## Start DATA SHOWN

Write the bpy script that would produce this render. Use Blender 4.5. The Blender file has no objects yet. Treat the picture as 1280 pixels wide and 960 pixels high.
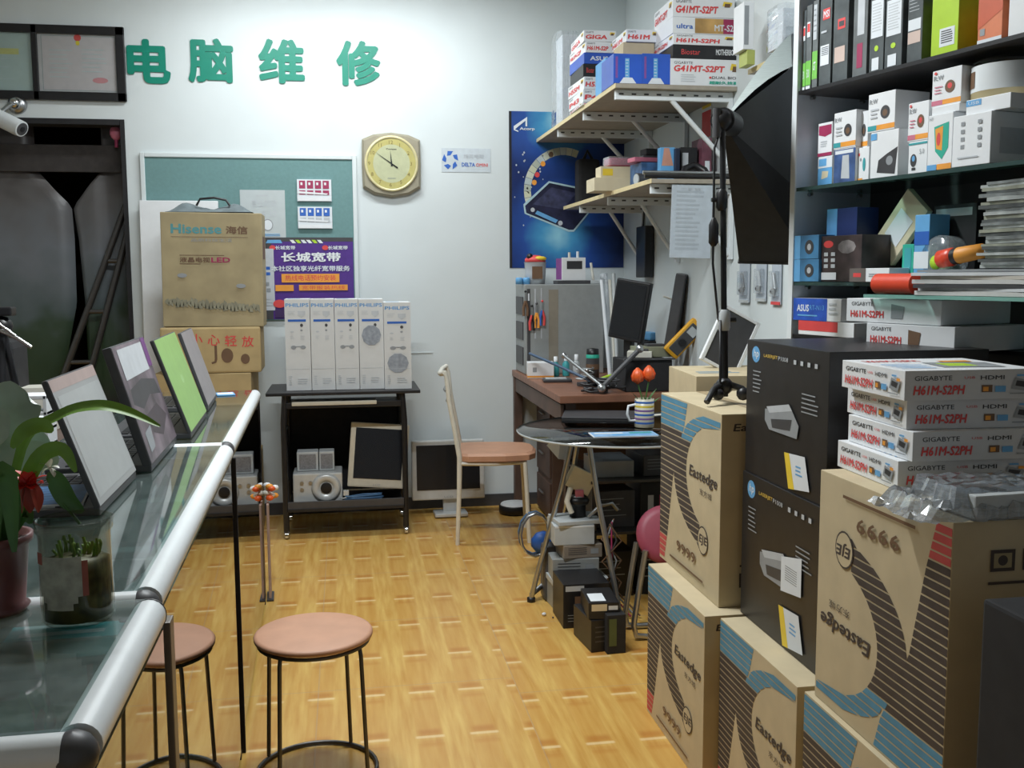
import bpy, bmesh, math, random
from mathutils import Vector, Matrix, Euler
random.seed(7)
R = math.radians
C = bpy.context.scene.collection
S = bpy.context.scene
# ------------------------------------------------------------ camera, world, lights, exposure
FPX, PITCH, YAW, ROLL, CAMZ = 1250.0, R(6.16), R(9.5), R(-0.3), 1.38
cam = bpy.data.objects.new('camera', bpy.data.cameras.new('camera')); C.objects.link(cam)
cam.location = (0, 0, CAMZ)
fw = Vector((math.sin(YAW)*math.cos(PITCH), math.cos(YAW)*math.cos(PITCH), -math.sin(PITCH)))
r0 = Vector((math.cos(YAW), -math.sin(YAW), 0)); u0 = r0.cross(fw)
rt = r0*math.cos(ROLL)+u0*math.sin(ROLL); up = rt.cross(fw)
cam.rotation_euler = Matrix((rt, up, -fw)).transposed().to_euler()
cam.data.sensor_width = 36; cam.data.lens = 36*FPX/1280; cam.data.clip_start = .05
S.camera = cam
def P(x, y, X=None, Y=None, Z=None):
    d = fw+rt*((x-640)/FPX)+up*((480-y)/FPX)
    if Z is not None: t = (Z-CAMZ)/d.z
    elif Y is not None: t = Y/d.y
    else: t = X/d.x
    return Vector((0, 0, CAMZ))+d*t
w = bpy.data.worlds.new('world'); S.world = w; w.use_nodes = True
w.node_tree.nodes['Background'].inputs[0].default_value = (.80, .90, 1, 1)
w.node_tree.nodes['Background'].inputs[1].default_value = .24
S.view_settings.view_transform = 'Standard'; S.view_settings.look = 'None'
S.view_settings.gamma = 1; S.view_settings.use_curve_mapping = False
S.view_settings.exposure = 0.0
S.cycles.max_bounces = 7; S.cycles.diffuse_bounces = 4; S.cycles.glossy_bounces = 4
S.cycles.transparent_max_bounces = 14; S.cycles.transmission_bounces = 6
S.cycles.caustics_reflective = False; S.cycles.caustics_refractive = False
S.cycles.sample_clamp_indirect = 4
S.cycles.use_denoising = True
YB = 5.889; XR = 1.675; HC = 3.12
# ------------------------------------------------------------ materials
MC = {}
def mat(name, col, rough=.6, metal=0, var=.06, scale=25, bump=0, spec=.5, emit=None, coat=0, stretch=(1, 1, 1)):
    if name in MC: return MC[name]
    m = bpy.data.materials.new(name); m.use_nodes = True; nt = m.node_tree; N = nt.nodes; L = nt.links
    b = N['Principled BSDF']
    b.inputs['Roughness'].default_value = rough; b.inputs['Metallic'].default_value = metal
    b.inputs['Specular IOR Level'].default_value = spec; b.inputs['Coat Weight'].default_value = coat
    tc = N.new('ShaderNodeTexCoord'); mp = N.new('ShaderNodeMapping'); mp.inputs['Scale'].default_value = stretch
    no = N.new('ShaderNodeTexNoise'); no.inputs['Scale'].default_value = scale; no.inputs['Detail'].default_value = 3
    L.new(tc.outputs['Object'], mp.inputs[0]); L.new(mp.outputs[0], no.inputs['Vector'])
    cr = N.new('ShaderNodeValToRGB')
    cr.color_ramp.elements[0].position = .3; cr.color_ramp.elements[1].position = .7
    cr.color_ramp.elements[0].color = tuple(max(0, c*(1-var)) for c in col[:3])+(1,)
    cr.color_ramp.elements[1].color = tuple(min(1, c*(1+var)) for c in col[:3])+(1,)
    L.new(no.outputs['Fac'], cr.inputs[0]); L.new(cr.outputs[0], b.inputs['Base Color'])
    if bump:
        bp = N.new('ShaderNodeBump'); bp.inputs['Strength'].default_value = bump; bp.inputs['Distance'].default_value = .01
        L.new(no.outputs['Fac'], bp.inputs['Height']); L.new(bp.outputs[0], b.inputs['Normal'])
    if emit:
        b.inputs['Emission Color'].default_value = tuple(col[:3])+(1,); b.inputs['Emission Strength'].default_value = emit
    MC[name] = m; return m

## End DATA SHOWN

__STATED PROBLEM__
From the material above, reproduce everything verbatim except the pictures.

__OUTPUT FOR THIS EXERCISE__
Write the bpy script that would produce this render. Use Blender 4.5. The Blender file has no objects yet. Treat the picture as 1280 pixels wide and 960 pixels high.
import bpy, bmesh, math, random
from mathutils import Vector, Matrix, Euler
random.seed(7)
R = math.radians
C = bpy.context.scene.collection
S = bpy.context.scene
# ------------------------------------------------------------ camera, world, lights, exposure
FPX, PITCH, YAW, ROLL, CAMZ = 1250.0, R(6.16), R(9.5), R(-0.3), 1.38
cam = bpy.data.objects.new('camera', bpy.data.cameras.new('camera')); C.objects.link(cam)
cam.location = (0, 0, CAMZ)
fw = Vector((math.sin(YAW)*math.cos(PITCH), math.cos(YAW)*math.cos(PITCH), -math.sin(PITCH)))
r0 = Vector((math.cos(YAW), -math.sin(YAW), 0)); u0 = r0.cross(fw)
rt = r0*math.cos(ROLL)+u0*math.sin(ROLL); up = rt.cross(fw)
cam.rotation_euler = Matrix((rt, up, -fw)).transposed().to_euler()
cam.data.sensor_width = 36; cam.data.lens = 36*FPX/1280; cam.data.clip_start = .05
S.camera = cam
def P(x, y, X=None, Y=None, Z=None):
    d = fw+rt*((x-640)/FPX)+up*((480-y)/FPX)
    if Z is not None: t = (Z-CAMZ)/d.z
    elif Y is not None: t = Y/d.y
    else: t = X/d.x
    return Vector((0, 0, CAMZ))+d*t
w = bpy.data.worlds.new('world'); S.world = w; w.use_nodes = True
w.node_tree.nodes['Background'].inputs[0].default_value = (.80, .90, 1, 1)
w.node_tree.nodes['Background'].inputs[1].default_value = .24
S.view_settings.view_transform = 'Standard'; S.view_settings.look = 'None'
S.view_settings.gamma = 1; S.view_settings.use_curve_mapping = False
S.view_settings.exposure = 0.0
S.cycles.max_bounces = 7; S.cycles.diffuse_bounces = 4; S.cycles.glossy_bounces = 4
S.cycles.transparent_max_bounces = 14; S.cycles.transmission_bounces = 6
S.cycles.caustics_reflective = False; S.cycles.caustics_refractive = False
S.cycles.sample_clamp_indirect = 4
S.cycles.use_denoising = True
YB = 5.889; XR = 1.675; HC = 3.12
# ------------------------------------------------------------ materials
MC = {}
def mat(name, col, rough=.6, metal=0, var=.06, scale=25, bump=0, spec=.5, emit=None, coat=0, stretch=(1, 1, 1)):
    if name in MC: return MC[name]
    m = bpy.data.materials.new(name); m.use_nodes = True; nt = m.node_tree; N = nt.nodes; L = nt.links
    b = N['Principled BSDF']
    b.inputs['Roughness'].default_value = rough; b.inputs['Metallic'].default_value = metal
    b.inputs['Specular IOR Level'].default_value = spec; b.inputs['Coat Weight'].default_value = coat
    tc = N.new('ShaderNodeTexCoord'); mp = N.new('ShaderNodeMapping'); mp.inputs['Scale'].default_value = stretch
    no = N.new('ShaderNodeTexNoise'); no.inputs['Scale'].default_value = scale; no.inputs['Detail'].default_value = 3
    L.new(tc.outputs['Object'], mp.inputs[0]); L.new(mp.outputs[0], no.inputs['Vector'])
    cr = N.new('ShaderNodeValToRGB')
    cr.color_ramp.elements[0].position = .3; cr.color_ramp.elements[1].position = .7
    cr.color_ramp.elements[0].color = tuple(max(0, c*(1-var)) for c in col[:3])+(1,)
    cr.color_ramp.elements[1].color = tuple(min(1, c*(1+var)) for c in col[:3])+(1,)
    L.new(no.outputs['Fac'], cr.inputs[0]); L.new(cr.outputs[0], b.inputs['Base Color'])
    if bump:
        bp = N.new('ShaderNodeBump'); bp.inputs['Strength'].default_value = bump; bp.inputs['Distance'].default_value = .01
        L.new(no.outputs['Fac'], bp.inputs['Height']); L.new(bp.outputs[0], b.inputs['Normal'])
    if emit:
        b.inputs['Emission Color'].default_value = tuple(col[:3])+(1,); b.inputs['Emission Strength'].default_value = emit
    MC[name] = m; return m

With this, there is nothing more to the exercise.